Kevin McDunn, senior director of software product management at Motorola, is enjoying the company’s new status as a division of Google.
“After Google acquired us 18 months ago, we’ve become a scrappy new entrant,” said McDunn pulling a magenta Moto G phone from his pocket. Priced at $179, he said, Motorola is “unleashed” to pursue a huge market that is under served by leading cell phone companies because it no longer has to maximize margins.
“It’s invigorating to think about the next century, instead of the next quarter.”
Ralph Masiello, senior vice president of KEMA, an energy and sustainability consulting company, and Nazeer Bhore, senior scientific advisor for Exxon Mobil Research and Engineering, explored issues surrounding a growing roster of new fuels.
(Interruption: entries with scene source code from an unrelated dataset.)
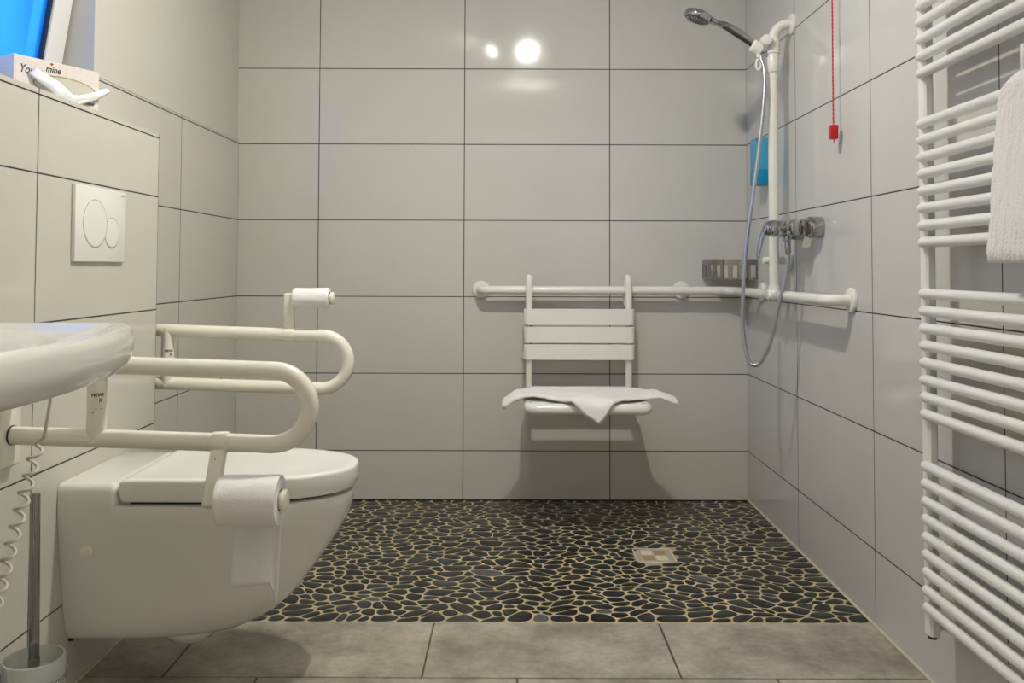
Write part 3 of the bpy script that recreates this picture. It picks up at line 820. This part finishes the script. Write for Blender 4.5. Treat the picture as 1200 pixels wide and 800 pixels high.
m = MB(); m.lathe([(.006, .016), (.034, .014), (.045, .008), (.048, 0), (.0485, -.010), (.046, -.014), (.042, -.0145)], hc, -hn, 48); 
m.tube([hB, hB.lerp(hc, .35) + V((0, 0, .002)), hc + V((.028, 0, 0))], [.0145, .017, .014], 20, flat=.7); m.build('head', chrome, hs)
m = MB(); m.lathe([(.042, .012), (.042, .0155), (.039, .017), (.005, .0172)], hc, hn, 40); sf = m.build('spray_face', mat('spray_grey', (.10, .10, .10), .4), hs, 'dark spray face with nozzles')
m = MB(); uu = hn.cross(V((0, 1, 0))).normalized(); ww = hn.cross(uu)
for r_, nn in ((.034, 22), (.026, 16), (.018, 10), (.009, 6)):
    for k in range(nn):
        a = 2 * PI * k / nn; c = hc + (uu * math.cos(a) + ww * math.sin(a)) * r_
        m.tube([c + hn * .016, c + hn * .0215], [.0018, .0013], 8)
m.build('nozzles', mat('nozzle_grey', (.32, .31, .30), .5), sf)
m = MB(); m.cyl(hc + V((.043, -.012, -.012)), hc + V((.047, -.016, -.026)), .004, bev=.001); m.build('spray_lever', chrome_b, hs)

# ================================================================ MIXER
MZ = 1.0755; MX = .895; MY = 2.735
mx = thing('shower_mixer', (XR, MY, MZ), 'chrome single-lever shower mixer on the right tiled wall', 'shower mixer')
for s_ in (-1, 1):
    yy = MY + s_ * .075
    m = MB(); m.lathe([(.033, 0), (.0335, .002), (.0335, .038), (.031, .043), (.022, .0445), (.012, .0445)], (XR, yy - (.03 if s_ < 0 else 0), MZ), (-1, 0, 0), 40); m.build('rosette', chrome, mx)
    m = MB(); m.tube([(XR - .04, yy - (.028 if s_ < 0 else 0), MZ), (MX + .03, yy, MZ)], .0165); m.lathe([(.026, 0), (.0275, .002), (.0275, .017), (.025, .02), (.015, .021)], (MX + .036, yy, MZ), (-1, 0, 0), 8 if 0 else 32); m.build('union_nut', chrome, mx)
m = MB(); m.lathe([(.012, 0), (.022, .003), (.0265, .010), (.0265, .030), (.024, .05), (.023, .10), (.024, .13), (.0265, .15), (.0265, .17), (.022, .177), (.012, .18)], (MX, MY - .09, MZ), (0, 1, 0), 40)
m.cyl((MX, MY, MZ), (MX - .040, MY, MZ), .0262, bev=.002); m.build('body', chrome, mx)
m = MB(); m.lathe([(.026, 0), (.0275, .002), (.0275, .014), (.025, .017), (.024, .018), (.024, .024), (.021, .032), (.010, .036)], (MX - .038, MY, MZ), (-1, 0, 0), 40); m.build('cartridge_cap', chrome, mx)
m = MB()
lv = [V((MX - .050, MY, MZ + .016)), V((MX - .066, MY, MZ + .010)), V((MX - .078, MY - .002, MZ - .012)), V((MX - .088, MY - .004, MZ - .045)), V((MX - .097, MY - .006, MZ - .088))]
lv = spline(lv, 6); nn = len(lv)
m.tube(lv, [.019 - .0100 * i / (nn - 1) for i in range(nn)], 20, flat=.62, round_ends=True); m.build('lever', chrome_b if 0 else chrome, mx)
m = MB(); m.cyl((MX, MY, MZ - .02), (MX, MY, MZ - .040), .0125, bev=.001); m.build('hose_outlet', chrome, mx)

# ================================================================ HOSE
hx = lambda px, py, y: None
H = [V((MX, MY, MZ - .036)), V((.8975, MY, MZ - .07)), V((.900, MY + .002, 1.01)), V((.893, 2.742, .93)), V((.870, 2.75, .825)), V((.8455, 2.765, .70)), V((.822, 2.785, .640)), V((.800, 2.80, .627)), V((.7835, 2.81, .652)), V((.774, 2.825, .74)), V((.776, 2.83, .85)), V((.789, 2.835, 1.02)), V((.815, 2.84, 1.20)), V((.8425, 2.845, 1.40)), V((.8585, 2.85, 1.55)), V((.8610, 2.86, 1.63)), V((.853, 2.868, 1.675)), p0 + V((.006, 0, -.004))]
path = spline(H, 22)
L = [0]
for a, b in zip(path, path[1:]): L.append(L[-1] + (b - a).length)
m = MB(); m.tube(path, [.0068 + .0003 * math.cos(d * 2 * PI / .006) for d in L], 14); 
ho = thing('shower_hose', (MX, MY, .62), 'silver metal shower hose looping from the mixer up to the hand shower', 'shower hose')
m.build('hose', steel_hose, ho, smooth=60)
m = MB(); m.tube([(MX, MY, MZ - .040), (MX + .0005, MY, MZ - .046), (.8975, MY, MZ - .078), (.8977, MY, MZ - .084)], [.0085, .0105, .0098, .008], 20); m.build('hose_cone', chrome, ho)

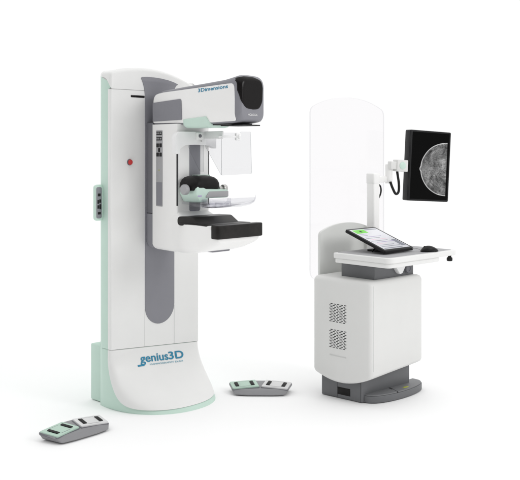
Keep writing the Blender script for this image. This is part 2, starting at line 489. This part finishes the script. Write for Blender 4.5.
sh = sheet('face_shield', rpoly([(.07, 1.518, .004), (.338, 1.524, .012), (.325, 1.80, .006), (.24, 1.80, .003), (.236, 1.792, .003), (.065, 1.792, .004)], 4), 'y', -.555, -.550, g, ['clear', 'edge'])
sheet('shield_side', rpoly([(-.552, 1.518, .003), (-.40, 1.70, .03), (-.40, 1.80, .003), (-.552, 1.80, .003)], 4), 'x', .066, .070, sh, ['clear', 'edge'])
b = MB(); b.box(.03, .215, -.57, -.557, 1.758, 1.772, .003); b.box(.055, .067, -.575, -.40, 1.752, 1.80, .003)
b.build('shield_arm', 'frost', sh)
b = MB(); b.box(.178, .222, -.575, -.556, 1.742, 1.79, .006); b.lathe([(.012, 0), (.012, -.008), (.008, -.012), (.001, -.0125)], (.2, -.574, 1.766), 'y', 18)
b.build('shield_clamp', 'frost', sh)
sheet('inner_guard', rpoly([(-.085, 1.715, 0), (.05, 1.715, 0), (.05, 1.54, .003), (.02, 1.54, .05), (-.06, 1.66, .05)], 5), 'y', -.404, -.400, g, ['clear', 'edge'])

# --- compression unit
cu = MB()
cu.prism(rpoly([(-.125, 1.440, .012), (-.125, 1.40, .03), (-.095, 1.352, .012), (-.04, 1.352, .01), (-.03, 1.375, .01), (.145, 1.375, .012), (.145, 1.425, .01), (.08, 1.430, .02), (-.05, 1.436, .03), (-.075, 1.456, .03), (-.115, 1.456, .02)], 5), 'y', -.535, -.37, .008)
cu = cu.build('compression_unit', 'mintl', g)
def pad():
    rings = []
    for z, ex, k in ((1.425, .0, .9), (1.445, .0, 1.0), (1.47, .004, 1.0), (1.492, .014, .96), (1.507, .03, .88), (1.516, .055, .74), (1.519, .08, .5)):
        rings.append([(x, y, z) for x, y in rpoly([(-.142 + ex, -.372 - (1-k)*.1, .03), (-.142 + ex, -.372 - .165*k, .05), (.090 - ex, -.372 - .165*k, .05), (.090 - ex, -.372 - (1-k)*.1, .03)], 7)])
    b = MB(); b.loft(rings); return b.build('compression_cushion', 'black', g, 60)
pad()
MB().box(-.05, .055, -.46, -.40, 1.513, 1.5215, .003).build('cushion_plate', 'mintl', g)
MB().prism(rpoly([(-.055, 1.381, .006), (.140, 1.381, .006), (.140, 1.418, .006), (-.025, 1.418, .03)]), 'y', -.541, -.530, .002).build('paddle_label_strip', 'greyl', cu)
for x in (-.150, .150):
    b = MB(); sgn = -1 if x < 0 else 1
    q_ = 1 if x < 0 else .74
    b.lathe([(.012, -.03*sgn), (.012, 0), (.031*q_, .002*sgn), (.033*q_, .006*sgn), (.033*q_, .026*sgn), (.030*q_, .031*sgn), (.012*q_, .032*sgn)], (x, -.47, 1.432), 'x', 26)
    b.build('compression_knob', 'greyl' if x < 0 else 'metal', cu)
MB().box(-.115, -.085, -.5385, -.53, 1.388, 1.396, .001).build('paddle_latch', 'uip', cu)  # latch is no lamp; a lilac glow is put into its material
# clear paddle: bracket block with ribs, thin tray, turned-up front lip
pd = MB()
pd.box(-.135, .145, -.56, -.40, 1.338, 1.352, .004); pd.box(-.095, .145, -.562, -.55, 1.318, 1.372, .003)
for k in range(5): pd.box(-.085 + k*.054, -.080 + k*.054, -.55, -.42, 1.322, 1.340, .001)
pd.box(-.10, -.07, -.57, -.545, 1.325, 1.37, .006)
pdl = pd.build('compression_paddle', 'clear3', g)
def tray():
    rings = []
    prof = [(.555, 1.322), (.60, 1.318), (.65, 1.320), (.70, 1.328), (.745, 1.338), (.775, 1.352), (.788, 1.372), (.786, 1.386)]
    for n, z in prof: rings.append([(-.095, -n, z + .016), (-.093, -n, z + .004), (-.086, -n, z), (.135, -n, z), (.142, -n, z + .004), (.144, -n, z + .016)])
    b = MB(); b.loft(rings, caps=False, closed=False)
    geom = list(b.bm.faces)
    bmesh.ops.solidify(b.bm, geom=geom, thickness=.003)
    return b.build('paddle_tray', 'clear3', pdl, 50)
tray()

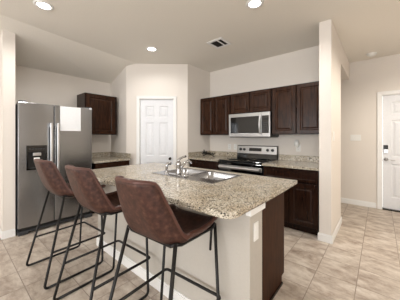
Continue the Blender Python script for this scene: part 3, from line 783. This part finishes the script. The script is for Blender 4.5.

Masiello addressed the potential consequences for the electric grid if electric vehicles (EV) are widely adopted. EVs draw upon the grid for recharging (at off-peak times when electricity rates would be low) but also provide electricity back to the grid when demand is high (earning money for the EV owner, since the utility is required by law to pay all who generate electricity, no matter how small). If Vehicle-to-Grid electricity (V2G) exchange becomes widespread, utilities will face greater uncertainty around supply and demand, unless “smart meters” or other methods of communicating information about grid activity diffuse widely.
Bhore asked whether the recent upsurge in the supply of shale gas, and the resulting plunge in the price of natural gas, will affect automobiles. Fueling cars with compressed natural gas (CNG) has been going on for some time in countries like the Netherlands and in commercial fleets in many industries. Bhore pointed out reasons why it will be difficult to develop a CNG infrastructure for fueling passenger vehicles in the U.S. that can compete effectively with the existing gasoline infrastructure; this bottleneck will limit diffusion of this fuel source for automobiles, despite the current price advantage of natural gas over gasoline.
During lunch, attendees split into groups and discussed challenges of disruptive innovation from the perspectives of a legacy business, like Nissan; a disruptor, like Tesla; or a policy maker, such as a governor or mayor who must consider how or when to regulate disruptive start-ups.
For example, what impact will Uber, a private technology company that connects private drivers with people needing short-haul transportation, have on traditional taxi service?
Assuming the role of New York City Mayor, Michael Mandel of Progressive Policy Institute, said start-ups should be held to the same standards as legacy companies, with regard to safety, insurance, licensing, and other critical matters.
“Some would argue for even a higher standard. A lot of start-ups operate in a grey area of the law. More data is needed to determine if Uber is really adding to the supply and increasing accessibility, or merely cannibalizing existing service. To capture that data, city leaders might consider setting up an experimental phase.”
Another ascending trend in need of regulation is the direct peer-to-peer rental of apartments, noted Chaudhuri. Linked by the web, private owners are offering their apartments to travelers at reduced rates that are also hotel tax free.
John Constantine of Merck & Co. said his group wanted to gauge the idea of striking a state’s franchise law through the lens of a “big governor of a populous state.”
They chose New Jersey Republican Gov. Chris Christie.
“The first state to strike the franchise law would be the disruptor and therefore might benefit from increased sales tax in the initial phase. On the other hand, there are political considerations. Gov. Christie would have to weigh the number of dealers and jobs lost if he moves to overturn the law,” said Constantine.
During lunch, attendee John Burke, vice president of Teradata, shared a personal anecdote about glitches in marrying new technology with older systems.
“I have an Explorer. When I plug in my iPhone, the GPS doesn’t work. Everyone knows about it, but they just can’t seem to make the two systems work together.”